Luke 17:3 has me asking the question “Could it be possible that we at times extend forgiveness to brothers who, by thier attitude and actions, are not changing thier mind or purpose about any of those sins that Jesus is aluding to?” Could it be that, by way of example, those who cause divisions amoung believers and continue to do so with impunity are those we are to resist forgiving (releasing)until there is a change of mind?
Just a thought.
Brian
Brian,
Thank you for your comment, it is obvious that you think as you read. I’d like to offer a few thoughts myself.
From experience I have found that if I wait till people ask… it will be a long time before I forgive. If I wait till they are “genuinely repentant,” it will be even longer before I forgive. In the meantime, until they ask or are genuinely repentant, the unforgiveness in my spirit will be eating away at me. So it is better for me… not to mention being obedient to the Scriptures… that I forgive, PERIOD.
If I do not forgive, then a root of bitterness and anger rises up in me.

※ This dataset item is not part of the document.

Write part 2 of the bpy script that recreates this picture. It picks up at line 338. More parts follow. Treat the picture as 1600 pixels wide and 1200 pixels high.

That will lead to a desire to in some manner exact revenge (Even if it is a disdainful look that lets the person know of my anger toward them). My attitude toward the person then becomes a poison cocktail that I (!) drink hoping THEY will die.
As for those in the church you mention, I think there is a difference between forgiving and what you may be thinking about which some would call discipline. Even on that level Galatians 6:1-2 is my standard (Restoration… looking to myself first).
Hope that makes sense! Blessings to you…
Ron
My experience of waiting for repentence is the same as yours! And so I think you’re right. To guard ones own heart and embrace the broader teaching on forgiveness it is important to release the person and leave the rest to God.
Your comment about the poison of unforgiveness is appropriately graphic.